The problem is I don’t remember the title, or even much about it. I can’t find it online.
Does anyone know of a game designed like this? Because it’s starting to bug me that it seems to only live in my memory.
Was it on C64? Narrowing down the platform might help.
I don’t think there was a particular name for this time of hybrid adventure. “Bookware” tended to be used for games that were sold with books, though, but they didn’t tend to be integrated as these examples are; with the need to use the illustrations in the manual in these cases.
I’m sorry I can’t be more useful with the platform. My first operating system was DOS, which led into being able to boot to early windows from DOS, etc. I was exposed to other systems, but never to the point where I grew familiar.
temple of apshai had descriptive text in a surprisingly large (for its time) manual. there were room descriptions and sometimes atmospheric messages, too.
It had a PET release, which might fit your hardware description. There was definitely a tape version.
I played the c64 version a lot.
there were a lot of games that had supplementary text. I recall Pool of Radiance as a later example.
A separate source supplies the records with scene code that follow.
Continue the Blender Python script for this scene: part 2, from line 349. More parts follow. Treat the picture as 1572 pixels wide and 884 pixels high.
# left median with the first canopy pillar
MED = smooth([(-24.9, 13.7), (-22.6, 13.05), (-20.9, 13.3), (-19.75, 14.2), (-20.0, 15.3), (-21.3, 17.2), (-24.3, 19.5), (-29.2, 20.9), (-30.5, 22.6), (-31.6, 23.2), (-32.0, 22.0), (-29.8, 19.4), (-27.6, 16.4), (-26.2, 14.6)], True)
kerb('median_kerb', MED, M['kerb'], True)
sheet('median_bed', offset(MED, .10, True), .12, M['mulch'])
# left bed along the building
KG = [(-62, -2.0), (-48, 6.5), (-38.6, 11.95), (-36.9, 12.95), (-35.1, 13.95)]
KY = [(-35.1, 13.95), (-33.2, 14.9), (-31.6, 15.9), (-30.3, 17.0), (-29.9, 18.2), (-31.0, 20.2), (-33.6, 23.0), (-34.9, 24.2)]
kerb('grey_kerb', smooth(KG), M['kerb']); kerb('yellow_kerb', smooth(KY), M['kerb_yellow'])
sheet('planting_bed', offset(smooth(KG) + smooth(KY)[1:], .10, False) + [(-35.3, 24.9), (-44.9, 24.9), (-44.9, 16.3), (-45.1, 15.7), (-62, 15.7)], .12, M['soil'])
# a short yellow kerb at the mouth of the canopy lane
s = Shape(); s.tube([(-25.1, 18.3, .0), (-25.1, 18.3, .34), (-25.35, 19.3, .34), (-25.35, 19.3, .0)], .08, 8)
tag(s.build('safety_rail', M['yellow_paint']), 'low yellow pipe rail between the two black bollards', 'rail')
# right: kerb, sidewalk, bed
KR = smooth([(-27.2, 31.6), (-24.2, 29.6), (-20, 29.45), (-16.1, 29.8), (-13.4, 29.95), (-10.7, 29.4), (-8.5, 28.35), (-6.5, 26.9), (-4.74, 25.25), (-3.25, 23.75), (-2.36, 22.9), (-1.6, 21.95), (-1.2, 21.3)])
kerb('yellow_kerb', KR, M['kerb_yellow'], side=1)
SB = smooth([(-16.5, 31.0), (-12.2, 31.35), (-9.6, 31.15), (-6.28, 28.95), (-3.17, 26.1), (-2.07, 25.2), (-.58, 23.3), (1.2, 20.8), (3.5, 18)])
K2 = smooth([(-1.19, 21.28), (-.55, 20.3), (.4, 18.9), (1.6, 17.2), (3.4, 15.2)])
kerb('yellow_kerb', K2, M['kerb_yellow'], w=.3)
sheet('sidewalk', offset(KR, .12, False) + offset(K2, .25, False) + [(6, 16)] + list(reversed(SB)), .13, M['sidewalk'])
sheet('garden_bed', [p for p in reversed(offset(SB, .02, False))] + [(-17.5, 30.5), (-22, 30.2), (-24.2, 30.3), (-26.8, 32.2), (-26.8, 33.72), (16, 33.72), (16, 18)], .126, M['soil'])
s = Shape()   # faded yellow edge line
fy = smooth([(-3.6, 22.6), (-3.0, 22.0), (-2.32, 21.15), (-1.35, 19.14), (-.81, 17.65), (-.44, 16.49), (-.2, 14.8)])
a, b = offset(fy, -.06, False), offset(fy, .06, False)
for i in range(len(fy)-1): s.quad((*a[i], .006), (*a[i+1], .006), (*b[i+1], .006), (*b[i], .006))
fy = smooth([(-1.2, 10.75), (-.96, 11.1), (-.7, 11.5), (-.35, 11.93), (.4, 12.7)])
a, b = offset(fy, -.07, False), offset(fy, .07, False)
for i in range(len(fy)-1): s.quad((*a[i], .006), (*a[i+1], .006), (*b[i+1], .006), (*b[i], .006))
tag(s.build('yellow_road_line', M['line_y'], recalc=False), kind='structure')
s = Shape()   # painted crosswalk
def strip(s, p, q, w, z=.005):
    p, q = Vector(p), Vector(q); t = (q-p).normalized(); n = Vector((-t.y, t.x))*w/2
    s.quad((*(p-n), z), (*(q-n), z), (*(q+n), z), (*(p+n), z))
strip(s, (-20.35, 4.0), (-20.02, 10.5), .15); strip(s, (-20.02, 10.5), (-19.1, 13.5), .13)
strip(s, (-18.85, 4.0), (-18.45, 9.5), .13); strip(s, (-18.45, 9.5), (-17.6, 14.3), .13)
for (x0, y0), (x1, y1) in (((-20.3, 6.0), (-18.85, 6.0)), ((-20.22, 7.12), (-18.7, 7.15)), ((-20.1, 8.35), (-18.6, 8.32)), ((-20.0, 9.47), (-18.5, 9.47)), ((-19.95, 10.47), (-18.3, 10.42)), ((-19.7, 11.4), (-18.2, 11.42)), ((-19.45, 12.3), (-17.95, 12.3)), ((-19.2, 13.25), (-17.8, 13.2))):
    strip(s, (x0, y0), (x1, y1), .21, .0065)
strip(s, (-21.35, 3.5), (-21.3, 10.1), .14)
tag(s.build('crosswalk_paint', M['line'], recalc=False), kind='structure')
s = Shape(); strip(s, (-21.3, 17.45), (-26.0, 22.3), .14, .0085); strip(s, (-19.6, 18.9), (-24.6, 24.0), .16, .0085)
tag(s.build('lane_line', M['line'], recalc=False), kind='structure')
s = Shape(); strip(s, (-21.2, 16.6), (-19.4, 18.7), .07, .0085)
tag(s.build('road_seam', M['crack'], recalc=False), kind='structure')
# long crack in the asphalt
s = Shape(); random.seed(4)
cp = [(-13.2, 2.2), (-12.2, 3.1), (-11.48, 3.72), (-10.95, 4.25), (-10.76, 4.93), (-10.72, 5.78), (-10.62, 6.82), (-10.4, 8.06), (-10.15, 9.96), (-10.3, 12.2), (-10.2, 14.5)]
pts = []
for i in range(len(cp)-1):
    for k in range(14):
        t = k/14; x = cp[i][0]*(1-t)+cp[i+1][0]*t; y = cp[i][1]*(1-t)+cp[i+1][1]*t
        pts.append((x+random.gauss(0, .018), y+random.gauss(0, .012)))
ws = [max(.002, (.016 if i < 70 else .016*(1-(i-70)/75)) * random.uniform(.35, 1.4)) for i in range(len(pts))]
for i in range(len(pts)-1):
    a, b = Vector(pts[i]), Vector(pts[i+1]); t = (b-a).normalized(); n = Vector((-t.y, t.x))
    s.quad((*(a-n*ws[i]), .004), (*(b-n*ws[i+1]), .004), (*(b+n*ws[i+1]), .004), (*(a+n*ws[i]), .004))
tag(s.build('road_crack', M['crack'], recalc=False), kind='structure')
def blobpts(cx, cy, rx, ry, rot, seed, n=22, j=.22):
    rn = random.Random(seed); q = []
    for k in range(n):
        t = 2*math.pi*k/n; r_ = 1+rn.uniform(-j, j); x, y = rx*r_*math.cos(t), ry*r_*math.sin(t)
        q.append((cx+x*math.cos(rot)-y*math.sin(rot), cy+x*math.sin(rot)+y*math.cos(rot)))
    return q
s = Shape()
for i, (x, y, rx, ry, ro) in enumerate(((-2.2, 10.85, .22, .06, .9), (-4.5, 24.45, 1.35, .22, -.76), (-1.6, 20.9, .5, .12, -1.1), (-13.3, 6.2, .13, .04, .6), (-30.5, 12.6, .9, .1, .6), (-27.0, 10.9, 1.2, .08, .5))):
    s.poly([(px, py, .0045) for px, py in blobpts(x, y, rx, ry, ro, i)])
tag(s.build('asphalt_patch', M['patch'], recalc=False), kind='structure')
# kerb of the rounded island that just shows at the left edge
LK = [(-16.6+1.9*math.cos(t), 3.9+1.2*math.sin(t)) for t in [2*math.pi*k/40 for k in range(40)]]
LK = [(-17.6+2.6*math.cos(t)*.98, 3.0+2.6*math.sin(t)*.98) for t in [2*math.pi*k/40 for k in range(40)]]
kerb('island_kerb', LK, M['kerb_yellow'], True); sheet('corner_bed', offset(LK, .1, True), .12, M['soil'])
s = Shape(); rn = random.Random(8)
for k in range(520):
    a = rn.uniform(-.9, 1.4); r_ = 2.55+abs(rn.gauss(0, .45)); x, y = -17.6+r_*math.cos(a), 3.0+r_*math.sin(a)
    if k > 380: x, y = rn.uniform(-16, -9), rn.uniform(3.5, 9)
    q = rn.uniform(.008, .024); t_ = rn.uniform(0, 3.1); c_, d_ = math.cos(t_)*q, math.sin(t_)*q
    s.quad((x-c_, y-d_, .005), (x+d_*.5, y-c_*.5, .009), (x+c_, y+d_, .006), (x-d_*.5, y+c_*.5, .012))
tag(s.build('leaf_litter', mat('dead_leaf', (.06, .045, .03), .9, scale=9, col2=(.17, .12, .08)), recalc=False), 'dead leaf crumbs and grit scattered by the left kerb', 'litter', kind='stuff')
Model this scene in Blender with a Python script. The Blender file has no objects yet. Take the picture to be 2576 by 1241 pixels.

Also, looking up the PET, that looks alot like my uncle’s computer waaaaayyyy back when, before placental mammals walked the Earth.
Early tape versions of the game had no means to save progress. The player was prompted to write down all statistics when quitting the game and had to type them in when resuming play. Later floppy versions fixed this by saving the status on the disk.
Not the game you’re thinking of, but Dragon Wars is another game with much of the content in a book of paragraphs, if anybody is a fan of that kind of thing generally. No illustrations, sadly.
… I dunno… maybe? I was maybe 5 or 6 at the time. I thought it looked like the PET I looked up, but it could have been that too. You’re talking 30 years ago.